**GOAL:** Go through the entries below and write each one out exactly.

**INFORMATION SHOWN:**

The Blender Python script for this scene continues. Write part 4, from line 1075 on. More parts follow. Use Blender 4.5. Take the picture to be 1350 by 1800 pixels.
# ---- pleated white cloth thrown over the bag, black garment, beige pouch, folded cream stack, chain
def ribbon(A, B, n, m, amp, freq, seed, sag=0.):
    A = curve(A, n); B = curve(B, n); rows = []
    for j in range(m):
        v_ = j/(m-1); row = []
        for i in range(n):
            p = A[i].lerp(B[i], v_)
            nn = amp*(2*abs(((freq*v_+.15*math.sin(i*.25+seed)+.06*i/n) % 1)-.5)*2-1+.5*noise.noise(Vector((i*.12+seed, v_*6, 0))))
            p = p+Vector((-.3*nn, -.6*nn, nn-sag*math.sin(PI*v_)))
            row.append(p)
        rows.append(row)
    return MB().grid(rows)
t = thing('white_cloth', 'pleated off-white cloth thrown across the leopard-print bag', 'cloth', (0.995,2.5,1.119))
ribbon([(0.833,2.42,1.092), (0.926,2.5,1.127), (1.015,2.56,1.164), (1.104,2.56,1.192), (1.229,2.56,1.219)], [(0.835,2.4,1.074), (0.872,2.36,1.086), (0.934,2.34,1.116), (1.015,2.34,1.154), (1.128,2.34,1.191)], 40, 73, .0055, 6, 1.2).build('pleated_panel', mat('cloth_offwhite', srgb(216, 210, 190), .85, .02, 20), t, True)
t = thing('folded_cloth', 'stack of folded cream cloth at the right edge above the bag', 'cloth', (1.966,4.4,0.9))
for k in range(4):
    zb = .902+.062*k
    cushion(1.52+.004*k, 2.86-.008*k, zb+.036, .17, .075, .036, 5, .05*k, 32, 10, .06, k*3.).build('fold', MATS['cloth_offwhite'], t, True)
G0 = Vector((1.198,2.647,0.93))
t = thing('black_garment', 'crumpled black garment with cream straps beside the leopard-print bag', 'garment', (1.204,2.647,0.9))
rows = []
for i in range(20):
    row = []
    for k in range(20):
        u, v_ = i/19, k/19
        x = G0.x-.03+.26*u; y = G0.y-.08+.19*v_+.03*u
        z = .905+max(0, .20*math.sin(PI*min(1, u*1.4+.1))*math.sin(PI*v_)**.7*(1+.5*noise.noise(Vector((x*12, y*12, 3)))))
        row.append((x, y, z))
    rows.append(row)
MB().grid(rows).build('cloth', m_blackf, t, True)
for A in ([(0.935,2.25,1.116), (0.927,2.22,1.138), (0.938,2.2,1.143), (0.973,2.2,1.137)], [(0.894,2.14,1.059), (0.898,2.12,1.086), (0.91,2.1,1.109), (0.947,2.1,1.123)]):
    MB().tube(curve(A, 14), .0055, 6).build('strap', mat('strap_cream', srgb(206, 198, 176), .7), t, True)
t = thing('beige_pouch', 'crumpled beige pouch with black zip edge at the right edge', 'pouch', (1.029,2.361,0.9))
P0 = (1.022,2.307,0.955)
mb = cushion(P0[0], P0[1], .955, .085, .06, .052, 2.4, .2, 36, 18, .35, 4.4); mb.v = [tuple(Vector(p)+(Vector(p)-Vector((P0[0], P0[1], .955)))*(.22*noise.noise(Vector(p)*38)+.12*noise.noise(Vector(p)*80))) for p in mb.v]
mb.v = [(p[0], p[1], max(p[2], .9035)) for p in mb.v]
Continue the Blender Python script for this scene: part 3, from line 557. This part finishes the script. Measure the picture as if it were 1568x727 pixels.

**WRITTEN SOLUTION:**
The Blender Python script for this scene continues. Write part 4, from line 1075 on. More parts follow. Use Blender 4.5. Take the picture to be 1350 by 1800 pixels.
# ---- pleated white cloth thrown over the bag, black garment, beige pouch, folded cream stack, chain
def ribbon(A, B, n, m, amp, freq, seed, sag=0.):
    A = curve(A, n); B = curve(B, n); rows = []
    for j in range(m):
        v_ = j/(m-1); row = []
        for i in range(n):
            p = A[i].lerp(B[i], v_)
            nn = amp*(2*abs(((freq*v_+.15*math.sin(i*.25+seed)+.06*i/n) % 1)-.5)*2-1+.5*noise.noise(Vector((i*.12+seed, v_*6, 0))))
            p = p+Vector((-.3*nn, -.6*nn, nn-sag*math.sin(PI*v_)))
            row.append(p)
        rows.append(row)
    return MB().grid(rows)
t = thing('white_cloth', 'pleated off-white cloth thrown across the leopard-print bag', 'cloth', (0.995,2.5,1.119))
ribbon([(0.833,2.42,1.092), (0.926,2.5,1.127), (1.015,2.56,1.164), (1.104,2.56,1.192), (1.229,2.56,1.219)], [(0.835,2.4,1.074), (0.872,2.36,1.086), (0.934,2.34,1.116), (1.015,2.34,1.154), (1.128,2.34,1.191)], 40, 73, .0055, 6, 1.2).build('pleated_panel', mat('cloth_offwhite', srgb(216, 210, 190), .85, .02, 20), t, True)
t = thing('folded_cloth', 'stack of folded cream cloth at the right edge above the bag', 'cloth', (1.966,4.4,0.9))
for k in range(4):
    zb = .902+.062*k
    cushion(1.52+.004*k, 2.86-.008*k, zb+.036, .17, .075, .036, 5, .05*k, 32, 10, .06, k*3.).build('fold', MATS['cloth_offwhite'], t, True)
G0 = Vector((1.198,2.647,0.93))
t = thing('black_garment', 'crumpled black garment with cream straps beside the leopard-print bag', 'garment', (1.204,2.647,0.9))
rows = []
for i in range(20):
    row = []
    for k in range(20):
        u, v_ = i/19, k/19
        x = G0.x-.03+.26*u; y = G0.y-.08+.19*v_+.03*u
        z = .905+max(0, .20*math.sin(PI*min(1, u*1.4+.1))*math.sin(PI*v_)**.7*(1+.5*noise.noise(Vector((x*12, y*12, 3)))))
        row.append((x, y, z))
    rows.append(row)
MB().grid(rows).build('cloth', m_blackf, t, True)
for A in ([(0.935,2.25,1.116), (0.927,2.22,1.138), (0.938,2.2,1.143), (0.973,2.2,1.137)], [(0.894,2.14,1.059), (0.898,2.12,1.086), (0.91,2.1,1.109), (0.947,2.1,1.123)]):
    MB().tube(curve(A, 14), .0055, 6).build('strap', mat('strap_cream', srgb(206, 198, 176), .7), t, True)
t = thing('beige_pouch', 'crumpled beige pouch with black zip edge at the right edge', 'pouch', (1.029,2.361,0.9))
P0 = (1.022,2.307,0.955)
mb = cushion(P0[0], P0[1], .955, .085, .06, .052, 2.4, .2, 36, 18, .35, 4.4); mb.v = [tuple(Vector(p)+(Vector(p)-Vector((P0[0], P0[1], .955)))*(.22*noise.noise(Vector(p)*38)+.12*noise.noise(Vector(p)*80))) for p in mb.v]
mb.v = [(p[0], p[1], max(p[2], .9035)) for p in mb.v]
Continue the Blender Python script for this scene: part 3, from line 557. This part finishes the script. Measure the picture as if it were 1568x727 pixels.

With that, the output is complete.